> **Exercise requirements**: What follows is a listing; give it again exactly, in its entirety.

Start

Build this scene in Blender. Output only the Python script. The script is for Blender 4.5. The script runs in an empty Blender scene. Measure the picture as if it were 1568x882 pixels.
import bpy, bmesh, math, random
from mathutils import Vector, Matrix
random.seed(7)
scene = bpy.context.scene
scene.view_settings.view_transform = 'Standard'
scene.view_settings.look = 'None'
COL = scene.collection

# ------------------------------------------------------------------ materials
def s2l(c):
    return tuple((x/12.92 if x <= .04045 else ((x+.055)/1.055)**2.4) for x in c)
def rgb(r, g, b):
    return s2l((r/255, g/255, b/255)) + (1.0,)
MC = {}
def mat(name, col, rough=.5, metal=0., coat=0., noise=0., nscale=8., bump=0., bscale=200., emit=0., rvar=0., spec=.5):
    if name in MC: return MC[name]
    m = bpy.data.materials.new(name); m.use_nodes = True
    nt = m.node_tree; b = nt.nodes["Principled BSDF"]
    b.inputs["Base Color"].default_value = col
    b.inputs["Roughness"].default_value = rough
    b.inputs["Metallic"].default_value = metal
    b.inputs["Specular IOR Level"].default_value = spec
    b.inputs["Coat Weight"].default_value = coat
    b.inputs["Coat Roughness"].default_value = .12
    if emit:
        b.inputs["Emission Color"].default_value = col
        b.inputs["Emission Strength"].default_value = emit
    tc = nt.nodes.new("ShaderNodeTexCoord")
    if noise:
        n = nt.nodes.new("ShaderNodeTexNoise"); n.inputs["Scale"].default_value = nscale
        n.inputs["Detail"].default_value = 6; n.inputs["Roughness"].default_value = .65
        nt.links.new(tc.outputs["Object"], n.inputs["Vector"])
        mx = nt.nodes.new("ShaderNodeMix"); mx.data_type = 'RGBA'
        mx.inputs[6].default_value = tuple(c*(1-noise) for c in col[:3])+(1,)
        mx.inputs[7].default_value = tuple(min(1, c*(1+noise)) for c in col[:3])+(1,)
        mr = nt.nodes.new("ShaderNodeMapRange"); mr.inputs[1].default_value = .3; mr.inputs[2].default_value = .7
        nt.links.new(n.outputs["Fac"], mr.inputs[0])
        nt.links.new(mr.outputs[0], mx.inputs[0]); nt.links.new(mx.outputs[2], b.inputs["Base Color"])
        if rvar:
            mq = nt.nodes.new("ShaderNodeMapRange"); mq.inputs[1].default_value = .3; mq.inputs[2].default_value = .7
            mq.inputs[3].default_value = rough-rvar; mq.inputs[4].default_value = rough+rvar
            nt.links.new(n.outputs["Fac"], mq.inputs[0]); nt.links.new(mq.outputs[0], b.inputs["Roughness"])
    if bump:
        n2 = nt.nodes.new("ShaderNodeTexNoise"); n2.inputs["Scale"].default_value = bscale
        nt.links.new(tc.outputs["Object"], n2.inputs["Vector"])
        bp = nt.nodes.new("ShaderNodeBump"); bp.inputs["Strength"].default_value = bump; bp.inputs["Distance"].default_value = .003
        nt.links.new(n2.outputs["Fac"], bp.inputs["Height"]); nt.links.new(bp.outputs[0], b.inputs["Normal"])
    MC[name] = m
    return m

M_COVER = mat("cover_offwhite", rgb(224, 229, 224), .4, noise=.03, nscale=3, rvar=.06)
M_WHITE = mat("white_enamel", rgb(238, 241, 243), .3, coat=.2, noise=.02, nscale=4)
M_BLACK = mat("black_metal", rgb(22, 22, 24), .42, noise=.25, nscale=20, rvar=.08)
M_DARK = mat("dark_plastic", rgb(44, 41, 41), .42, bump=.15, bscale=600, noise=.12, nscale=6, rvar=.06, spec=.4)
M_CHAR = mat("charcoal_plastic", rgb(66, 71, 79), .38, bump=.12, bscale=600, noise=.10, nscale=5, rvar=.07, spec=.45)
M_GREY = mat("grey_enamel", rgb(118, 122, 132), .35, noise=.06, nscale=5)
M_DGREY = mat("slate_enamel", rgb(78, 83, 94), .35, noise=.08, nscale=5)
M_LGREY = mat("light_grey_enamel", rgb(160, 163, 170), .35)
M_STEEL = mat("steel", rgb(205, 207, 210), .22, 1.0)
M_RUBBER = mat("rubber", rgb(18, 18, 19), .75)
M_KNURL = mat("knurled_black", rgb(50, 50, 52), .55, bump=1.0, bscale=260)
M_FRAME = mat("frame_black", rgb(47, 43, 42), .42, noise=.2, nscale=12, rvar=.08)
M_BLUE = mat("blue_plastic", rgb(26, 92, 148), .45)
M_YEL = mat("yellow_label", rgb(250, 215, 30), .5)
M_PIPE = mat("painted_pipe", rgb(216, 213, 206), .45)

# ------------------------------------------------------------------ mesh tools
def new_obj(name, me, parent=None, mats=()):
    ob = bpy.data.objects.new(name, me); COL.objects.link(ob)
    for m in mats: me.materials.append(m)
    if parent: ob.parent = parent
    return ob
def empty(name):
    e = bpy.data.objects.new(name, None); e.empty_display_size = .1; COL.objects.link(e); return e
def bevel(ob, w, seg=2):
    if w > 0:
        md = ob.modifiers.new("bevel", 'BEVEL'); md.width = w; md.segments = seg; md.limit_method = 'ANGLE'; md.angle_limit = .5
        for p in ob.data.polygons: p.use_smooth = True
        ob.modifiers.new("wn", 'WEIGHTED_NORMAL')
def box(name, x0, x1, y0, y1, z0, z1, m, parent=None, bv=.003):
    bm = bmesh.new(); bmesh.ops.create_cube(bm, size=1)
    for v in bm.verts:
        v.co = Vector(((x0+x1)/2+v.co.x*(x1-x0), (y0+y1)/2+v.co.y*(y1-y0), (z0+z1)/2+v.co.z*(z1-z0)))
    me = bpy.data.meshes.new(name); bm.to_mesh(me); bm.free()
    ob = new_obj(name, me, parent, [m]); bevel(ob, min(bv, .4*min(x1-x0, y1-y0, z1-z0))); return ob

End

> **Correct result**:
Build this scene in Blender. Output only the Python script. The script is for Blender 4.5. The script runs in an empty Blender scene. Measure the picture as if it were 1568x882 pixels.
import bpy, bmesh, math, random
from mathutils import Vector, Matrix
random.seed(7)
scene = bpy.context.scene
scene.view_settings.view_transform = 'Standard'
scene.view_settings.look = 'None'
COL = scene.collection

# ------------------------------------------------------------------ materials
def s2l(c):
    return tuple((x/12.92 if x <= .04045 else ((x+.055)/1.055)**2.4) for x in c)
def rgb(r, g, b):
    return s2l((r/255, g/255, b/255)) + (1.0,)
MC = {}
def mat(name, col, rough=.5, metal=0., coat=0., noise=0., nscale=8., bump=0., bscale=200., emit=0., rvar=0., spec=.5):
    if name in MC: return MC[name]
    m = bpy.data.materials.new(name); m.use_nodes = True
    nt = m.node_tree; b = nt.nodes["Principled BSDF"]
    b.inputs["Base Color"].default_value = col
    b.inputs["Roughness"].default_value = rough
    b.inputs["Metallic"].default_value = metal
    b.inputs["Specular IOR Level"].default_value = spec
    b.inputs["Coat Weight"].default_value = coat
    b.inputs["Coat Roughness"].default_value = .12
    if emit:
        b.inputs["Emission Color"].default_value = col
        b.inputs["Emission Strength"].default_value = emit
    tc = nt.nodes.new("ShaderNodeTexCoord")
    if noise:
        n = nt.nodes.new("ShaderNodeTexNoise"); n.inputs["Scale"].default_value = nscale
        n.inputs["Detail"].default_value = 6; n.inputs["Roughness"].default_value = .65
        nt.links.new(tc.outputs["Object"], n.inputs["Vector"])
        mx = nt.nodes.new("ShaderNodeMix"); mx.data_type = 'RGBA'
        mx.inputs[6].default_value = tuple(c*(1-noise) for c in col[:3])+(1,)
        mx.inputs[7].default_value = tuple(min(1, c*(1+noise)) for c in col[:3])+(1,)
        mr = nt.nodes.new("ShaderNodeMapRange"); mr.inputs[1].default_value = .3; mr.inputs[2].default_value = .7
        nt.links.new(n.outputs["Fac"], mr.inputs[0])
        nt.links.new(mr.outputs[0], mx.inputs[0]); nt.links.new(mx.outputs[2], b.inputs["Base Color"])
        if rvar:
            mq = nt.nodes.new("ShaderNodeMapRange"); mq.inputs[1].default_value = .3; mq.inputs[2].default_value = .7
            mq.inputs[3].default_value = rough-rvar; mq.inputs[4].default_value = rough+rvar
            nt.links.new(n.outputs["Fac"], mq.inputs[0]); nt.links.new(mq.outputs[0], b.inputs["Roughness"])
    if bump:
        n2 = nt.nodes.new("ShaderNodeTexNoise"); n2.inputs["Scale"].default_value = bscale
        nt.links.new(tc.outputs["Object"], n2.inputs["Vector"])
        bp = nt.nodes.new("ShaderNodeBump"); bp.inputs["Strength"].default_value = bump; bp.inputs["Distance"].default_value = .003
        nt.links.new(n2.outputs["Fac"], bp.inputs["Height"]); nt.links.new(bp.outputs[0], b.inputs["Normal"])
    MC[name] = m
    return m

M_COVER = mat("cover_offwhite", rgb(224, 229, 224), .4, noise=.03, nscale=3, rvar=.06)
M_WHITE = mat("white_enamel", rgb(238, 241, 243), .3, coat=.2, noise=.02, nscale=4)
M_BLACK = mat("black_metal", rgb(22, 22, 24), .42, noise=.25, nscale=20, rvar=.08)
M_DARK = mat("dark_plastic", rgb(44, 41, 41), .42, bump=.15, bscale=600, noise=.12, nscale=6, rvar=.06, spec=.4)
M_CHAR = mat("charcoal_plastic", rgb(66, 71, 79), .38, bump=.12, bscale=600, noise=.10, nscale=5, rvar=.07, spec=.45)
M_GREY = mat("grey_enamel", rgb(118, 122, 132), .35, noise=.06, nscale=5)
M_DGREY = mat("slate_enamel", rgb(78, 83, 94), .35, noise=.08, nscale=5)
M_LGREY = mat("light_grey_enamel", rgb(160, 163, 170), .35)
M_STEEL = mat("steel", rgb(205, 207, 210), .22, 1.0)
M_RUBBER = mat("rubber", rgb(18, 18, 19), .75)
M_KNURL = mat("knurled_black", rgb(50, 50, 52), .55, bump=1.0, bscale=260)
M_FRAME = mat("frame_black", rgb(47, 43, 42), .42, noise=.2, nscale=12, rvar=.08)
M_BLUE = mat("blue_plastic", rgb(26, 92, 148), .45)
M_YEL = mat("yellow_label", rgb(250, 215, 30), .5)
M_PIPE = mat("painted_pipe", rgb(216, 213, 206), .45)

# ------------------------------------------------------------------ mesh tools
def new_obj(name, me, parent=None, mats=()):
    ob = bpy.data.objects.new(name, me); COL.objects.link(ob)
    for m in mats: me.materials.append(m)
    if parent: ob.parent = parent
    return ob
def empty(name):
    e = bpy.data.objects.new(name, None); e.empty_display_size = .1; COL.objects.link(e); return e
def bevel(ob, w, seg=2):
    if w > 0:
        md = ob.modifiers.new("bevel", 'BEVEL'); md.width = w; md.segments = seg; md.limit_method = 'ANGLE'; md.angle_limit = .5
        for p in ob.data.polygons: p.use_smooth = True
        ob.modifiers.new("wn", 'WEIGHTED_NORMAL')
def box(name, x0, x1, y0, y1, z0, z1, m, parent=None, bv=.003):
    bm = bmesh.new(); bmesh.ops.create_cube(bm, size=1)
    for v in bm.verts:
        v.co = Vector(((x0+x1)/2+v.co.x*(x1-x0), (y0+y1)/2+v.co.y*(y1-y0), (z0+z1)/2+v.co.z*(z1-z0)))
    me = bpy.data.meshes.new(name); bm.to_mesh(me); bm.free()
    ob = new_obj(name, me, parent, [m]); bevel(ob, min(bv, .4*min(x1-x0, y1-y0, z1-z0))); return ob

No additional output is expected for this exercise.